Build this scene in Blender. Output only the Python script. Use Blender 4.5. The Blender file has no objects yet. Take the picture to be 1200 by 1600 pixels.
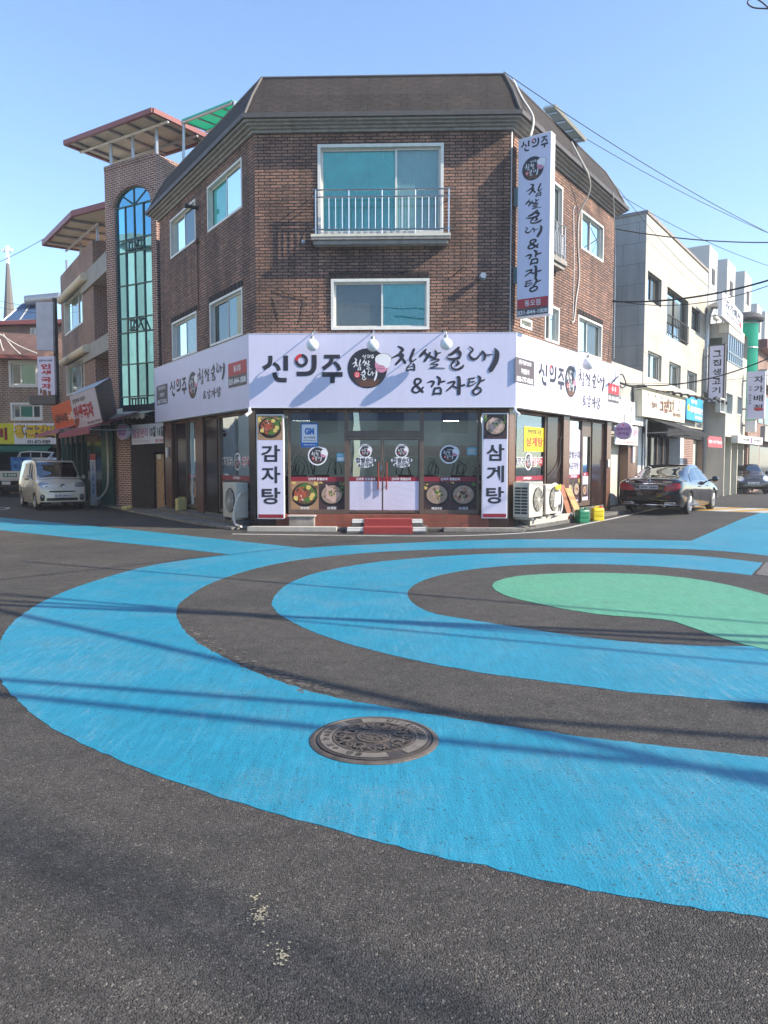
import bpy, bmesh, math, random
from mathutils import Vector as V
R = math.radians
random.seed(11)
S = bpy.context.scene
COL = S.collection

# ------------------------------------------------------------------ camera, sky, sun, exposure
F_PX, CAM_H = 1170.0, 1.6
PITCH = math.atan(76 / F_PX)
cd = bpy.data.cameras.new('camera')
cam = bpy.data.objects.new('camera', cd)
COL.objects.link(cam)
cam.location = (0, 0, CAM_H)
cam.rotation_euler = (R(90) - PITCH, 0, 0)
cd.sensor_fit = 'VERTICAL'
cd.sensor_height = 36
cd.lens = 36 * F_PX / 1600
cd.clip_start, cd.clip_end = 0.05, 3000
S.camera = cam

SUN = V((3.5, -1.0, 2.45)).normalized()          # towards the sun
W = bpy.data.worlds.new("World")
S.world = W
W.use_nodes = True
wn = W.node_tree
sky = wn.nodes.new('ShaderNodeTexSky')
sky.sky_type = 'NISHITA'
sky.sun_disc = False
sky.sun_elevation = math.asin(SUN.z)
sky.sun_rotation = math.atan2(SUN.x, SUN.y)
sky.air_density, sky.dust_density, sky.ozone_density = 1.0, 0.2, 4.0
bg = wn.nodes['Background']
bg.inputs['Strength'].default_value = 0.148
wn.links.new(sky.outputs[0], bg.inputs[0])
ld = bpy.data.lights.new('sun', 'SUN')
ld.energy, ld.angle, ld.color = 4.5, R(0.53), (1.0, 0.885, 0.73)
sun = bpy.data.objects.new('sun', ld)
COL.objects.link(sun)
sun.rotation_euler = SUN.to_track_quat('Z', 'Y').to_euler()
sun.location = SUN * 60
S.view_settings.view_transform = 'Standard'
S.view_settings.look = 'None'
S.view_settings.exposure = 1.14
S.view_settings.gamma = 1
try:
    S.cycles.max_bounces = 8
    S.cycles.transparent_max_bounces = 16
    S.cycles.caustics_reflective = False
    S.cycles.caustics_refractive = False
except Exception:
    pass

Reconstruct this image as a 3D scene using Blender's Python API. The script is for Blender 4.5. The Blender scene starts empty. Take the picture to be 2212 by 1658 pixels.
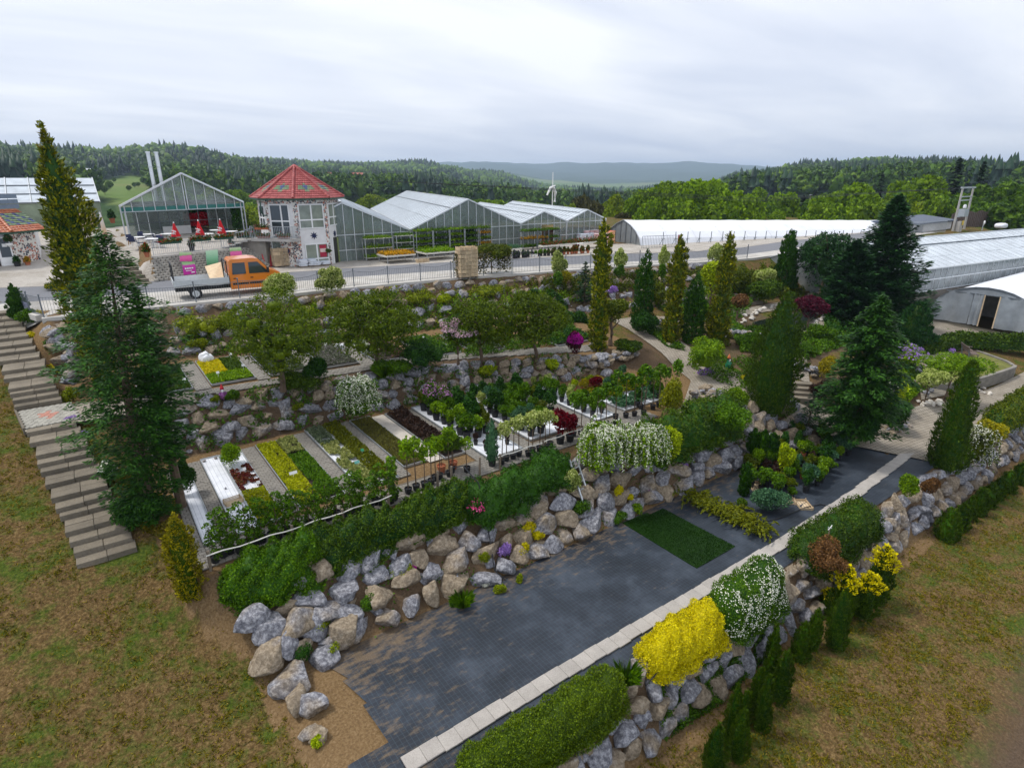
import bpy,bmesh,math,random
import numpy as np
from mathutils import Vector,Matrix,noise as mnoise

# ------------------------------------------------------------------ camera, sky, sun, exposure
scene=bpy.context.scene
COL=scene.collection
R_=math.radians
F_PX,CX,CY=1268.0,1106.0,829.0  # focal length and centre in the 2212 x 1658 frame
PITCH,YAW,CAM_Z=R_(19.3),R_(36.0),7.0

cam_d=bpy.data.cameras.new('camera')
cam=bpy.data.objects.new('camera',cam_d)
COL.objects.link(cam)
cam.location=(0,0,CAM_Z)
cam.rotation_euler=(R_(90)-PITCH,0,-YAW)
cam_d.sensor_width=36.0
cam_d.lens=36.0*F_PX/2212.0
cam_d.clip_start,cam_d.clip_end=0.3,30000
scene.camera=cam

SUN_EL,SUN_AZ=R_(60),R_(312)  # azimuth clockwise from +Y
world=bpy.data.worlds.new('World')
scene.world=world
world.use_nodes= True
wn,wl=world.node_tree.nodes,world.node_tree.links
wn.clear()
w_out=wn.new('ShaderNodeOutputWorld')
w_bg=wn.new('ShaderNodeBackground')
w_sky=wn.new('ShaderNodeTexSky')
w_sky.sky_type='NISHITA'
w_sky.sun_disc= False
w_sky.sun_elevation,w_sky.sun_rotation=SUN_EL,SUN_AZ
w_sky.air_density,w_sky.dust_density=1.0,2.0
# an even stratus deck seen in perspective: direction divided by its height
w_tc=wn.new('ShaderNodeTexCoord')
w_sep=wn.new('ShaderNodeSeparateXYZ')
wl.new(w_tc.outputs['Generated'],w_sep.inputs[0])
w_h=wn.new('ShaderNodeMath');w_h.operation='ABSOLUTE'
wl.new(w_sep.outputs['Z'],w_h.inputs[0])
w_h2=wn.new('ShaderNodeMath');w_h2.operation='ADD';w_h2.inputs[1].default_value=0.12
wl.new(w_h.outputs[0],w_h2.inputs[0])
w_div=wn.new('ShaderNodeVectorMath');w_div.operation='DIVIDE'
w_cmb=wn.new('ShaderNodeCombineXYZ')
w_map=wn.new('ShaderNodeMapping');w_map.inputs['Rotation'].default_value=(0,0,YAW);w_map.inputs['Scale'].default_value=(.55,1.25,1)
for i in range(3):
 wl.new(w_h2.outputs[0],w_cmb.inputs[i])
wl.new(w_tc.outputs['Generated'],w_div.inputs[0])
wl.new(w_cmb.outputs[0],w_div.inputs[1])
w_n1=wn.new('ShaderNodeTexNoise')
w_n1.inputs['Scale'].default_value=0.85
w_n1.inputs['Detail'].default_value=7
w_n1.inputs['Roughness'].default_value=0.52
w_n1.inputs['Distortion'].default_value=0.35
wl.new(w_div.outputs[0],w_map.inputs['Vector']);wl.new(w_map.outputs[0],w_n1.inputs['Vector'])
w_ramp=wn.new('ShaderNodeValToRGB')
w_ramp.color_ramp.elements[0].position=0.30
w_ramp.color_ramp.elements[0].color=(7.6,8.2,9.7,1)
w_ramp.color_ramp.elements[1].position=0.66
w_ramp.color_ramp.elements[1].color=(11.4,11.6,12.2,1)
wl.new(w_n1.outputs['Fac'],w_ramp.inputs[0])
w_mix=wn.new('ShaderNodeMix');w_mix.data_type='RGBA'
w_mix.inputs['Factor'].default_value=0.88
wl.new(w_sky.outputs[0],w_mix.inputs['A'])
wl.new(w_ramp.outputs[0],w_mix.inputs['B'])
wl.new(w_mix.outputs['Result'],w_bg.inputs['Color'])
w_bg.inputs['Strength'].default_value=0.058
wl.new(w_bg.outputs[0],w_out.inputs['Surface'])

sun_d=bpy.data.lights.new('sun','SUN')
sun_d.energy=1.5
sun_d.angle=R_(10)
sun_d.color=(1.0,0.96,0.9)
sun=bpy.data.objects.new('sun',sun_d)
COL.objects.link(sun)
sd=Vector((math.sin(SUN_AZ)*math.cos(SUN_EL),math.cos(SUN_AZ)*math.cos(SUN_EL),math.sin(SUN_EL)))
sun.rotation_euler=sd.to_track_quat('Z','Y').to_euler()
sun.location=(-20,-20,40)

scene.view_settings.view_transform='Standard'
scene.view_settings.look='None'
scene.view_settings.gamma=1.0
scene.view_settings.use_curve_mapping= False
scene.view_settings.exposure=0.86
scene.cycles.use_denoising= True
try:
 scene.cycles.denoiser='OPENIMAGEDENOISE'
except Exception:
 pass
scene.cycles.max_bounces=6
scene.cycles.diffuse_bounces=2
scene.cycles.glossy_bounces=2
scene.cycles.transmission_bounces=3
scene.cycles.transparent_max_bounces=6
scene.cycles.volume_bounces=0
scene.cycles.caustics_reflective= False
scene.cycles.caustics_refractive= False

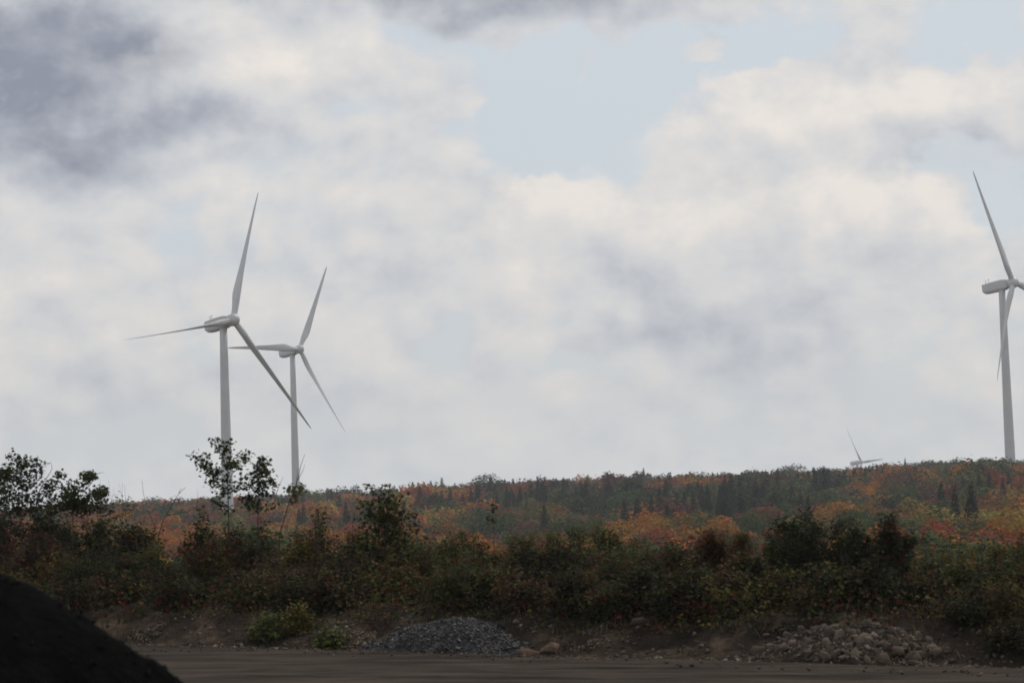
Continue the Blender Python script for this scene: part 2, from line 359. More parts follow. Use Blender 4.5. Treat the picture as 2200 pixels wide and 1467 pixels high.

What is being asked » Only the lines starting at the line with "Reconstruct this image" and ending at the line with "from mathutils import Vector,Matrix,noise" should be printed again, exactly and with both ends kept; omit the pictures.

Task response »
Reconstruct this image as a 3D scene using Blender's Python API. The script is for Blender 4.5. The Blender scene starts empty. Take the picture to be 2212 by 1658 pixels.
import bpy,bmesh,math,random
import numpy as np
from mathutils import Vector,Matrix,noise as mnoise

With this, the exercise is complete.